Rows from a dataset:

· · · · · · ·

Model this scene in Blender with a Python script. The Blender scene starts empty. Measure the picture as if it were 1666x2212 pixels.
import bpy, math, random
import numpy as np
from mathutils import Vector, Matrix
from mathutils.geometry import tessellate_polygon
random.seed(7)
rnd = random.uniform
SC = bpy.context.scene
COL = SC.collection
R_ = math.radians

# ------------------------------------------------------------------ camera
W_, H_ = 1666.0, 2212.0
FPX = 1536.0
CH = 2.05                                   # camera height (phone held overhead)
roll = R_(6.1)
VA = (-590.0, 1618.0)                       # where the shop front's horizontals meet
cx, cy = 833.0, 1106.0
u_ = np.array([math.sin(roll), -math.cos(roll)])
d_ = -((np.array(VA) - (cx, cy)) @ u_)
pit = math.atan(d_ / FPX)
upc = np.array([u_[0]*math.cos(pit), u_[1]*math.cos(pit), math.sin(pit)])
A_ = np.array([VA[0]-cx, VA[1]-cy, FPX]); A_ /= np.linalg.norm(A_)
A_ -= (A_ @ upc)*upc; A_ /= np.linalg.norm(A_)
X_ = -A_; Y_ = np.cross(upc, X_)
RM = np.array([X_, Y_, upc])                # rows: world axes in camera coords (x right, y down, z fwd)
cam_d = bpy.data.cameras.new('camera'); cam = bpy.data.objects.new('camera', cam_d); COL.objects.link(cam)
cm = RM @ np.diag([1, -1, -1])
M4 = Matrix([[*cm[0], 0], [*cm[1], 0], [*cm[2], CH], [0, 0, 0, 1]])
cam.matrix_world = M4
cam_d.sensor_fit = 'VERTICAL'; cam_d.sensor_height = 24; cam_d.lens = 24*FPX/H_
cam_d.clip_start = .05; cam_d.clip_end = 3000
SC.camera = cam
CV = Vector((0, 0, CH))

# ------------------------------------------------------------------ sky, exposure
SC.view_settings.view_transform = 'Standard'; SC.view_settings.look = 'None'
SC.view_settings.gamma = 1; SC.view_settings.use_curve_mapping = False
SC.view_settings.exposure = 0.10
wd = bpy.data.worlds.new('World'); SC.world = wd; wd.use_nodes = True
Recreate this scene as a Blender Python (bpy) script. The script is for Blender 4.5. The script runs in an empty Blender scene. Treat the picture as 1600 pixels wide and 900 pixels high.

· · · · · · ·

# Directions for this task:
Restate exactly the records above from their first line through the line that holds "R_ = math.radians", please, including both and leaving out all others.

# Result below:
Model this scene in Blender with a Python script. The Blender scene starts empty. Measure the picture as if it were 1666x2212 pixels.
import bpy, math, random
import numpy as np
from mathutils import Vector, Matrix
from mathutils.geometry import tessellate_polygon
random.seed(7)
rnd = random.uniform
SC = bpy.context.scene
COL = SC.collection
R_ = math.radians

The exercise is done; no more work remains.